The new desktop machine, the one that no longer runs Windows XP and I've been too lazy to get that fixed, is still useful. It still does everything I need. But time will catch up with it. Someday I will look at it and I will recognize in it what I see in the palmtop and the Old Box. Someday I will say you are old and I will look over at the replacement machine and I will say you are young. And I will think of just transferring everything from the then-old box to the then-new box.

But I won't.

Because I know that I won't. I know that I'll keep the old box running, and I will feed it, too. Because I don't know how to do anything else.

These aren't the only machines I've fed in my life, you know? The old Atari 2600 -- the two old Atari 2600s, because the first one died and we got a new one to replace it -- I kept playing those even long past their sell-by dates. The old PS/1, the almost-useless PC clone my parents got because I made the mistake of not spitting on the one that had been donated to my Junior Achievement company, I kept plugged in for years after I got the-new-machine-that-became-the-Old-Box because I couldn't bring myself to empty out its 20-megabyte hard drive. And before that, when the PS/1 was the hot new thing, I still shuffled myself back and forth between it and the CoCo 3, because the CoCo 3 had all the games I was still playing, and all the stories I'd written or co-written back in junior high were on those 5.25" disks.

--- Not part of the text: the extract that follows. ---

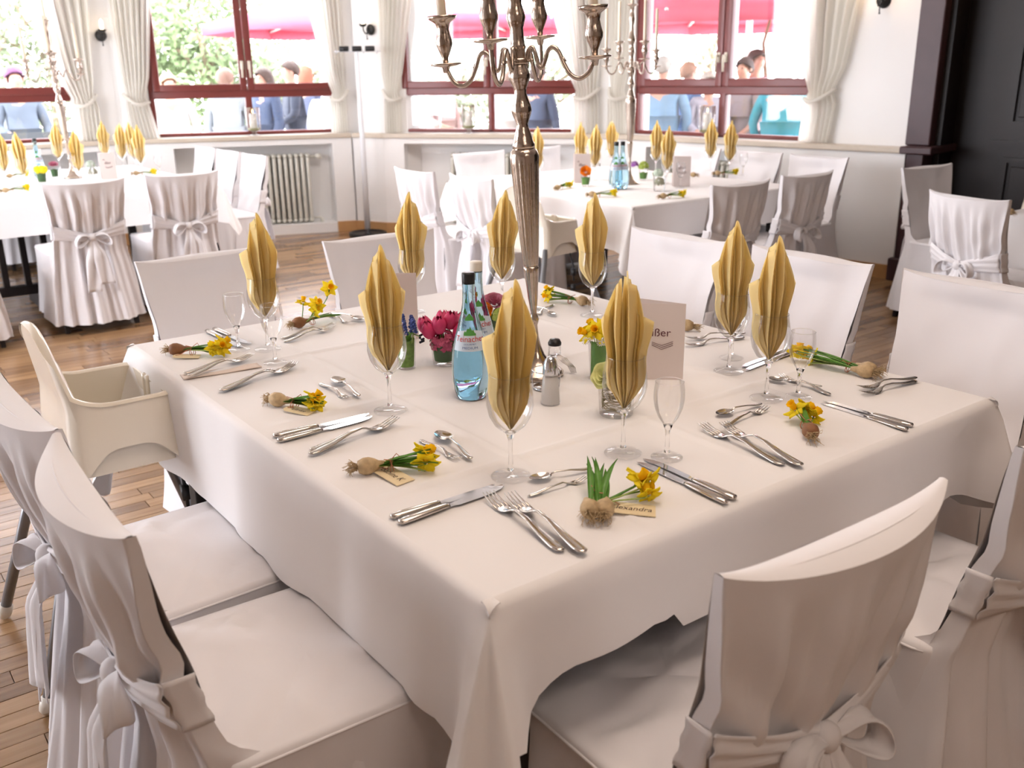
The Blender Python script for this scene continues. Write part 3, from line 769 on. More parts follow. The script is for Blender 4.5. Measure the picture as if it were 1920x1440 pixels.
# ------------------------------------------------------------------ cutlery (local +x from handle end at -L/2 to tip at +L/2)
def strip(mb, secs, n=8):
    """secs: (x, halfwidth, halfthick, z, yc)"""
    vs = []
    for (x, hw, ht, z, yc) in secs:
        for q in range(n):
            a = 2*PI*q/n; vs.append((x, yc+hw*math.cos(a), z+ht*math.sin(a)))
    m = len(secs); fs = [(j*n+i, j*n+(i+1) % n, (j+1)*n+(i+1) % n, (j+1)*n+i) for j in range(m-1) for i in range(n)]
    fs += [tuple(reversed(range(n))), tuple(range((m-1)*n, m*n))]
    mb.add(vs, fs)
def fork_mb():
    m = MB()
    strip(m, [(-.103, .003, .0012, .004, 0), (-.098, .008, .0022, .0035, 0), (-.085, .0095, .0026, .003, 0), (-.05, .0075, .0024, .006, 0), (-.01, .0042, .002, .013, 0), (.018, .0030, .002, .014, 0), (.030, .0035, .0018, .010, 0), (.040, .0085, .0015, .005, 0), (.050, .0115, .0013, .0028, 0), (.060, .0122, .0012, .0025, 0), (.062, .0122, .001, .0026, 0)])
    for k in range(4):
        y = (k-1.5)*.0066
        strip(m, [(.056, .0023, .0010, .0026, y), (.075, .0019, .001, .0045, y*.98), (.095, .0015, .0009, .009, y*.95), (.103, .0006, .0005, .0115, y*.93)], 6)
    return m
def spoon_mb():
    m = MB()
    strip(m, [(-.070, .002, .001, .003, 0), (-.066, .0055, .0018, .003, 0), (-.05, .006, .002, .003, 0), (-.02, .0035, .0016, .008, 0), (.012, .0022, .0016, .010, 0), (.026, .003, .0014, .006, 0)])
    def fn(u, v):
        a = 2*PI*u; r = v; x = .046+.024*r*math.cos(a); y = .0145*r*math.sin(a)*(1-.15*math.cos(a)); return Vector((x, y, .0012+.0058*r*r))
    m.grid(20, 6, fn, cu=True)
    def fn2(u, v):
        p = fn(u, v); p.z -= .0009; return p
    m.grid(20, 6, fn2, cu=True); return m
def dfork_mb():
    m = MB()
    strip(m, [(-.070, .002, .001, .003, 0), (-.066, .0055, .0018, .003, 0), (-.05, .006, .002, .003, 0), (-.02, .0035, .0016, .008, 0), (.012, .0022, .0016, .010, 0), (.024, .004, .0013, .005, 0), (.034, .0085, .0011, .0022, 0), (.042, .0088, .001, .0022, 0)])
    for k in range(3):
        y = (k-1)*.0062
        strip(m, [(.038, .002, .0009, .0022, y), (.055, .0016, .0008, .004, y), (.070, .0006, .0005, .008, y*.95)], 6)
    return m
def knife_parts():
    h = MB(); strip(h, [(-.115, .004, .003, .0052, 0), (-.112, .0085, .0045, .0052, 0), (-.09, .0095, .005, .0052, 0), (-.04, .0085, .0045, .0052, 0), (-.018, .0065, .004, .0048, 0), (-.012, .005, .0035, .004, 0)], 12)
    b = MB(); vs = []
    prof = [(-.014, -.005, .005), (-.004, -.006, .005), (.004, -.0095, .006), (.05, -.0105, .007), (.08, -.010, .0075), (.10, -.006, .0075), (.112, .001, .0065), (.116, .005, .0055)]
    n = len(prof)
    for x, y0, y1 in prof: vs += [(x, y0, .003), (x, y1, .0024), (x, y1, .0038)]
    fs = []
    for i in range(n-1):
        a = i*3; b_ = (i+1)*3
        fs += [(a, a+1, b_+1, b_), (a+2, a, b_, b_+2), (a+1, a+2, b_+2, b_+1)]
    fs += [(0, 2, 1), ((n-1)*3, (n-1)*3+1, (n-1)*3+2)]
    b.add(vs, fs); return h, b
STB = mat('mirror_blade', (.66, .66, .68), .09, 1.0)
def mk(fn): 
    o = obj('t', fn(), STEEL); d = o.data; bpy.data.objects.remove(o); return d
FORK, SPOON, DFORK = mk(fork_mb), mk(spoon_mb), mk(dfork_mb)
kh, kb = knife_parts(); o = obj('t', kh, STEEL); KH = o.data; bpy.data.objects.remove(o); o = obj('t', kb, STB, None, False); KB = o.data; bpy.data.objects.remove(o)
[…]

But none of those were really my doing. The Atari faded out of sight until the day I knew it only as the thing that was somehow no longer around. The CoCo 3 I left in Nova Scotia because I couldn't take it with me out west. And the PS/1 I left in Saskatchewan because I couldn't take it with me out east. Had there been room, or time, or whatever I'd've needed, they would still be with me.

When the time comes, I need someone to force my hand. I need someone to say "What are you still keeping that thing around for?" and grab it and throw it in a dumpster. I need someone else to hold my arms behind me, so I can't go running after to fish everything out of the dumpster. I don't need to be able to let go of these old toys; I need to be forced to do so.

I can feed things just fine. It's starving them that I never could learn.